DIALEKSIS.COM | Tajuk - Absennya Revisi Undang-Undang Pemerintahan Aceh (UUPA) dalam daftar awal Prolegnas Prioritas 2025 sempat memicu keresahan, karena UUPA adalah fondasi utama kekhususan Aceh pasca MoU Helsinki 2005. Namun berkat lobi intensif Forbes Aceh, revisi ini akhirnya masuk sebagai tambahan prioritas legislasi. Meski demikian, keputusan itu baru langkah awal; perjuangan sesungguhnya adalah memastikan pembahasan tuntas hingga pengesahan.
Revisi UUPA sangat penting karena menyangkut isu strategis, terutama keberlanjutan Dana Otsus Aceh yang akan berakhir 2027. Usulan perubahan mencakup 10 pasal dan 1 pasal baru, antara lain: perpanjangan Dana Otsus sebesar 2,5% DAU tanpa batas waktu, penegasan kewenangan Aceh atas migas dan perikanan, zakat sebagai pengurang pajak, serta pembentukan auditor independen. Semua ini dirancang agar kekhususan Aceh tetap relevan, efektif, dan adil.
Taruhannya besar jika revisi ini gagal, maka Aceh bisa kehilangan aliran Dana Otsus senilai hampir Rp100 triliun sejak 2008, yang selama ini menopang pembangunan dan pemulihan pascakonflik.

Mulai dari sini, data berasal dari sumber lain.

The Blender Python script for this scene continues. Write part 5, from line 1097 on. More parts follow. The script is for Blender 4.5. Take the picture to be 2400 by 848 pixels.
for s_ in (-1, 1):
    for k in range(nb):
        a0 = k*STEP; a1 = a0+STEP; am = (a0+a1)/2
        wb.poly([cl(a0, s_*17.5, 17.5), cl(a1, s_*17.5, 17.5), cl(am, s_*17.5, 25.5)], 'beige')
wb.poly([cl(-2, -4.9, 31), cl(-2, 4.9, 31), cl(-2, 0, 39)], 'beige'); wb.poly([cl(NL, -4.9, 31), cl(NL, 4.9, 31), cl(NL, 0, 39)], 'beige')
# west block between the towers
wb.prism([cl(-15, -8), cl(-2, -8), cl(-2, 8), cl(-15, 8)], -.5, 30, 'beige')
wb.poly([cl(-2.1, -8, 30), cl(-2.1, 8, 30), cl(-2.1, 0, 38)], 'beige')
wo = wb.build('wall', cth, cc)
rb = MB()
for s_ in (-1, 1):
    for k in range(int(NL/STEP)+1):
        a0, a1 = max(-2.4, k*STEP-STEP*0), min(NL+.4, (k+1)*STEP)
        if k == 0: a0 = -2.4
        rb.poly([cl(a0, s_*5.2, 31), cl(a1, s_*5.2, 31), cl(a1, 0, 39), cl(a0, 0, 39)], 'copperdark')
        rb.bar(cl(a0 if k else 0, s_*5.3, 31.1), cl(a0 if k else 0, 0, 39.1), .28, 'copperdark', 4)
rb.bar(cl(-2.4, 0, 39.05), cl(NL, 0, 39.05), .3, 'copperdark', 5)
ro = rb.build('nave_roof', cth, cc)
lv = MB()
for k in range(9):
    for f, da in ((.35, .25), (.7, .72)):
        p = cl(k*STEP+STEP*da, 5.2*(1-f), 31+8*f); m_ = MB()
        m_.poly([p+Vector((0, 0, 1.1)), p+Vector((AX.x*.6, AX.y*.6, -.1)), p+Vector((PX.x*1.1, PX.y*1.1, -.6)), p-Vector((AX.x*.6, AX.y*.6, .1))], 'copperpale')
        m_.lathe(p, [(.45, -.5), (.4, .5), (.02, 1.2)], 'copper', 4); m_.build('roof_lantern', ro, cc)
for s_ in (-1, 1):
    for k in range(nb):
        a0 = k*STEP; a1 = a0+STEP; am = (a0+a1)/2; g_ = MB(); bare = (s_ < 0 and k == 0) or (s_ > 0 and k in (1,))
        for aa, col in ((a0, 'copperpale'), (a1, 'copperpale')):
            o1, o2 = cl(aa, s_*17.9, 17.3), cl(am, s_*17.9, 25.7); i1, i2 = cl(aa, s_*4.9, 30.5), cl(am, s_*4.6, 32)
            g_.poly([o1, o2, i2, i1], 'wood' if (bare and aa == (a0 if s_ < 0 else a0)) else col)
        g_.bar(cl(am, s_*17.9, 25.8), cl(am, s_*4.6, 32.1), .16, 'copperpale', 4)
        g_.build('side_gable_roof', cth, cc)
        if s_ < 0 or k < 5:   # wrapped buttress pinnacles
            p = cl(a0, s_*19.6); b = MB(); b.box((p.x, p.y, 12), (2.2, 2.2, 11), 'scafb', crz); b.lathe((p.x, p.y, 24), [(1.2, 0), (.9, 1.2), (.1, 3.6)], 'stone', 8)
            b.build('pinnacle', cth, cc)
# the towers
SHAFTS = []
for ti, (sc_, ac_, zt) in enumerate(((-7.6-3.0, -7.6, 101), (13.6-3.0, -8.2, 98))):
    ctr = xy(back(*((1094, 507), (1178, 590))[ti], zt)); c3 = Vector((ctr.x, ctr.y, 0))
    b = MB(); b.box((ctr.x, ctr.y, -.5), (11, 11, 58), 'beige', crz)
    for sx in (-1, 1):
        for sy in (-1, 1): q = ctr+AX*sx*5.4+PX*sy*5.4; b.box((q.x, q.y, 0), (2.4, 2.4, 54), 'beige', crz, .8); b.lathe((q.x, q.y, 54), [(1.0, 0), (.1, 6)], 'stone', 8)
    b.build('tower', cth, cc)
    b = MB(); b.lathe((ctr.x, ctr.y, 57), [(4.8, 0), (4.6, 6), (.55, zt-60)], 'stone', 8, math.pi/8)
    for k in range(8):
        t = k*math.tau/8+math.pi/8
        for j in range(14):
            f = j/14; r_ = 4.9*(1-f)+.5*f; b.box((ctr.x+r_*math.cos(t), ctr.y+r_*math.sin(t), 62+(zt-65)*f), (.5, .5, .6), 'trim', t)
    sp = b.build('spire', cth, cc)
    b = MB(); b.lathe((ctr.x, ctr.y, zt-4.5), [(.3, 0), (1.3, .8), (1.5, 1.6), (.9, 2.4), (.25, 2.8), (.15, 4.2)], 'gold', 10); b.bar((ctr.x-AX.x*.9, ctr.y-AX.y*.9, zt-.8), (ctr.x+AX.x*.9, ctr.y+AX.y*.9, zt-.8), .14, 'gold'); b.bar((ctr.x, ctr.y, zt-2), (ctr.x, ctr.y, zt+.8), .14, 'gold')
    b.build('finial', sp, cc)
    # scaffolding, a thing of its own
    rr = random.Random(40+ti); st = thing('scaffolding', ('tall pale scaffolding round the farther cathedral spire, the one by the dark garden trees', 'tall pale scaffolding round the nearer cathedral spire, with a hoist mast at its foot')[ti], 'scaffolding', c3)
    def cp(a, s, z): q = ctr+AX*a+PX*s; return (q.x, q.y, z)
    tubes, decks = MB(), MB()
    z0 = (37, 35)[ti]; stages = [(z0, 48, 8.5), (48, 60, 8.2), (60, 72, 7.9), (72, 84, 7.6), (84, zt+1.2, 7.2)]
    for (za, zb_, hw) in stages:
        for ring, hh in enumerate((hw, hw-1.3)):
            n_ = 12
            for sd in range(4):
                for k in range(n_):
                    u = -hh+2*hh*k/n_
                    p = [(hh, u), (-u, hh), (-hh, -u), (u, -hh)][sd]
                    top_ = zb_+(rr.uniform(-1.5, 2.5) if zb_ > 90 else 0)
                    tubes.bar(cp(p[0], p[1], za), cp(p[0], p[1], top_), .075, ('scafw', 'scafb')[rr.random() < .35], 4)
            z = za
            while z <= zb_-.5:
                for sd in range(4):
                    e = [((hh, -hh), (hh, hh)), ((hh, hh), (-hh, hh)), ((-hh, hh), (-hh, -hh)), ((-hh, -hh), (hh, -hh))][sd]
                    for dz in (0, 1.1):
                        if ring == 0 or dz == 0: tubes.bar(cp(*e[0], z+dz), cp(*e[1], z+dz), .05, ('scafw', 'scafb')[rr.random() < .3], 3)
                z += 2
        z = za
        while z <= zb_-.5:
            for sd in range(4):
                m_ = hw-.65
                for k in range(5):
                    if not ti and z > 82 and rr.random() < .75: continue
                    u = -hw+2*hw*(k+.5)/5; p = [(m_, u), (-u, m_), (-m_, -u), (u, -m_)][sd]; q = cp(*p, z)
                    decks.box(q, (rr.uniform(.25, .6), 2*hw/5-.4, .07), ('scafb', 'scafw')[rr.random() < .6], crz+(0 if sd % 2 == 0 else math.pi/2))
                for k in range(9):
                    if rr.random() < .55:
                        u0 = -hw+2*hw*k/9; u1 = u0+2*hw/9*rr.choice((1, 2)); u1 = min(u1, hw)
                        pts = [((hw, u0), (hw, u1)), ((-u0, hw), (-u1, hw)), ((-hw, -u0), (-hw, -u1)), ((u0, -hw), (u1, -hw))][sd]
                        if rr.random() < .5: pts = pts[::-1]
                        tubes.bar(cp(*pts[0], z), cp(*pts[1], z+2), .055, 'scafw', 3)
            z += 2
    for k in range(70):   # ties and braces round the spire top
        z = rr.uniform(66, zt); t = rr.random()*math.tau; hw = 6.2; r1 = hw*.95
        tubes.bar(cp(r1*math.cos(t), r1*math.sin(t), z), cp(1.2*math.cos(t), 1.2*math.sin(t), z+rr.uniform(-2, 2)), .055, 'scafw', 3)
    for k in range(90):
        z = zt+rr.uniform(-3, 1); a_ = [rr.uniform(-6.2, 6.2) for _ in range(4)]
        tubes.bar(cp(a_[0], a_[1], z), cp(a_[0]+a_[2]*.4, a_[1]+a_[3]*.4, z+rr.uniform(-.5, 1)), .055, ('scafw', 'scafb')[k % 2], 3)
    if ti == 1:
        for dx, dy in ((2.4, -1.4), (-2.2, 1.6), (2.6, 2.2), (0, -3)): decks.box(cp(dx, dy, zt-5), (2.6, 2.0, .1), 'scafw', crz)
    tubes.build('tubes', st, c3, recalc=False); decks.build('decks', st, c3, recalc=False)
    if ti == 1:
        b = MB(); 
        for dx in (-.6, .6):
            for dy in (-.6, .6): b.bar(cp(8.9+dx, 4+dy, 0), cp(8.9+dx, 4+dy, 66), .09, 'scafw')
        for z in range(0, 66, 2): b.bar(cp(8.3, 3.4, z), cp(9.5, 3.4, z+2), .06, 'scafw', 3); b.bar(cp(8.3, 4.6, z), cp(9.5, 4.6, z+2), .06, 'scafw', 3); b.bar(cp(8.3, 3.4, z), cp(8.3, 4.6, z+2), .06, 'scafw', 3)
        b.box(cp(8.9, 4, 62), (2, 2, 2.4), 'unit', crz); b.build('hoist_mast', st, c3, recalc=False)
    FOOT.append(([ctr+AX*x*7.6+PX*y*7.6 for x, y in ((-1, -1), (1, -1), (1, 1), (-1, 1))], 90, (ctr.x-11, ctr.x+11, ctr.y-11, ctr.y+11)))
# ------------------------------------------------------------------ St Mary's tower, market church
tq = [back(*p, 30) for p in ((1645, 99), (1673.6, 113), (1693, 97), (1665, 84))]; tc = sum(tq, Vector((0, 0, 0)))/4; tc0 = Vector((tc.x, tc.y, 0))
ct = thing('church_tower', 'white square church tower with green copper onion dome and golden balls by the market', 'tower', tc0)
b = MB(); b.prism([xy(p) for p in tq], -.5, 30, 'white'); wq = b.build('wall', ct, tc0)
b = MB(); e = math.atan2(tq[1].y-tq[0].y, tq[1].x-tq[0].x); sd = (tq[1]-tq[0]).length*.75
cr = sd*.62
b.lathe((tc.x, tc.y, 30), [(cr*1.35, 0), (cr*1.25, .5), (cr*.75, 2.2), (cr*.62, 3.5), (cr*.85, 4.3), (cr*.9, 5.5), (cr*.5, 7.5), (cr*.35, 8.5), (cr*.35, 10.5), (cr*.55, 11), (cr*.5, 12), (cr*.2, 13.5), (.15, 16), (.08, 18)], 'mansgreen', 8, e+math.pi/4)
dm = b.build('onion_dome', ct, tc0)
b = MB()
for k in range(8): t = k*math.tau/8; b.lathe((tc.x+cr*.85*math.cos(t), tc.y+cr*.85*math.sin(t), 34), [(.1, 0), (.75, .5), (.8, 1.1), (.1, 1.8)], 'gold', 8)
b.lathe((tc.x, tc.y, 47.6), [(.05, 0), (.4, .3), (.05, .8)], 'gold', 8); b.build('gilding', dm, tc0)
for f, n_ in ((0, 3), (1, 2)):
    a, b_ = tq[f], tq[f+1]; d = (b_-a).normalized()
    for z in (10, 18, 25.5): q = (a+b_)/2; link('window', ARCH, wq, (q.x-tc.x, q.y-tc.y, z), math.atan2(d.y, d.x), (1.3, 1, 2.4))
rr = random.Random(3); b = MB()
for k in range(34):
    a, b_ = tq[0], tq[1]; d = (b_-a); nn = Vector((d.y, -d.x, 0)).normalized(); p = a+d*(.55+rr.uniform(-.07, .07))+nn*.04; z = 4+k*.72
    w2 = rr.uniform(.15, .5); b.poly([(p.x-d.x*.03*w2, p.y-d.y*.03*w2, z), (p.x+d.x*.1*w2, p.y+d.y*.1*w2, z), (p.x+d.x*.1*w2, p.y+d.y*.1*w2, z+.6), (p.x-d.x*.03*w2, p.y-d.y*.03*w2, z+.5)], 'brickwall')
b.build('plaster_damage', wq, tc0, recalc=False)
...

Selain itu, peluang memperkuat kewenangan pengelolaan SDA, fiskal, dan syariat bisa hilang, menimbulkan kekecewaan masyarakat dan menggerus kepercayaan pada pemerintah pusat.
Karena itu, peran Forbes Aceh, Pemerintah Aceh, dan elemen masyarakat sipil harus makin solid mengawal proses ini. Partisipasi masyarakat juga sangat dibutuhkan, baik melalui dukungan moral, advokasi, maupun pengawasan publik agar tidak ada pasal yang terabaikan atau dipangkas.
Kepedulian kolektif inilah yang akan memastikan revisi UUPA benar-benar masuk dalam Prolegnas Prioritas dan diwujudkan menjadi undang-undang yang sah.
Revisi UUPA adalah lebih dari sekadar hukum; ia adalah simbol komitmen merawat perdamaian dan keadilan. Jika Aceh telah menunaikan janjinya menjaga damai, kini giliran negara dan seluruh elemen bangsa memastikan janji otonomi itu ditepati.